The theme of "Dreams" is about "Is ok to be no dream", this theme is really something I want to talk about, and I have spent a lot of time on this theme, and the animation has also made good progress, but in the process, I do not feel that I care much about this theme, I have more ideas to complete this "homework". It's not that I lost interest in this project, it's more that I have a project I want to finish, "G17".

The reason I didn't do the project about Grandpa is because I was afraid that I would fail my family. Grandpa is the soul of our family, and the loss of him is like the loss of our family's soul. Grandpa had a very special place in our family's heart, and we all had a deep love for him, and we were all very sad and upset when he passed away. I think my choice to do a project about my grandfather may cause my family to be in the pain of missing my grandfather again, and they may have high expectations for my work, and I am afraid that I will not be able to do a good job on this project and create the best grandfather in everyone's heart. That’s why I didn't plan to talk about my grandpa in FYP without the plan to extend FYP. However, when the school told me that I was allowed to extend my FYP, I thought maybe this was my second chance to do what I really wanted to do. Later, after a conversation with my mother, I realized what she was thinking. I told her that I wanted to do a project about my grandfather, but I was afraid that I would let my family down and put them in the pain of missing my grandfather again. My mother told me to go ahead and do it if I wanted to. No matter how my work turns out, everyone will be happy because they will be proud that I have a heart for my family and for my grandfather. Because of this conversation with my mom, I was able to define what I wanted to do next, even more clearly than I had done before.

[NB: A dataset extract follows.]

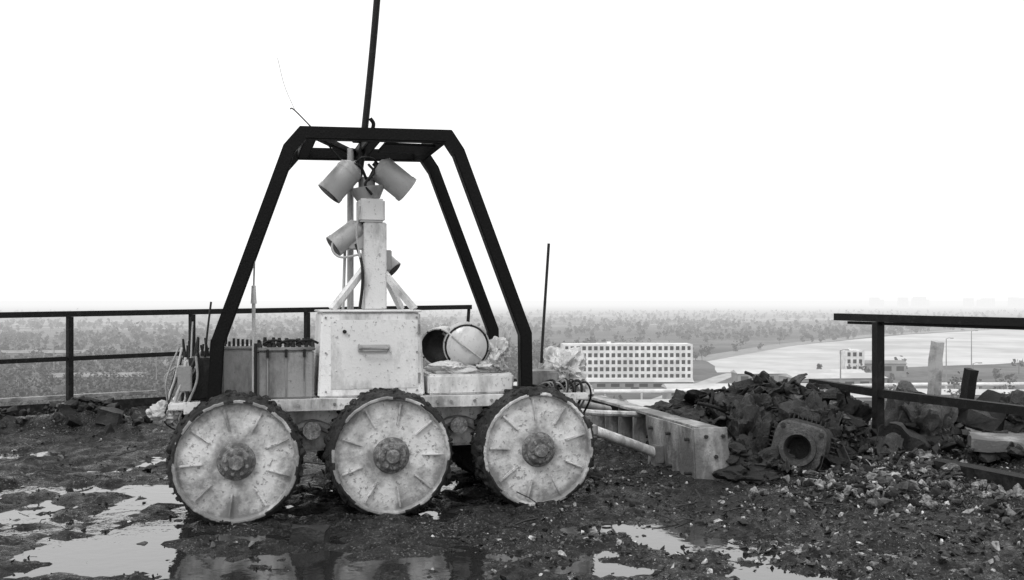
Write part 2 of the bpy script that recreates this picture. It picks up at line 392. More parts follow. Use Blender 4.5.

So, I finally decided to change the topic of my FYP, knowing that time was very short and there was no time for me to hesitate, so I took my storyboard and started working. The meaning I wanted to express and the story I wanted to tell was not easy to present, but it was really what I wanted to do, So I won't give up, and there is nothing to stop me. If this is my last creation, I don't want to regret that I didn't choose what I wanted to do most.

My Family

I wanted to include my family's memories in my film. In addition to words and pictures, I wanted to have their own voices to tell their views on Grandpa and their experiences with him, and I understood that if I asked them about their views on Grandpa, they might fall into the pain of missing him again and might not want to reveal their feelings about him. But I thought the film could only be completed with their voices and feelings, so I asked my family members one by one what they thought of Grandpa. After listening to their recordings, I was convinced that with the help of their memories I would be able to do a better job and make my work more complete.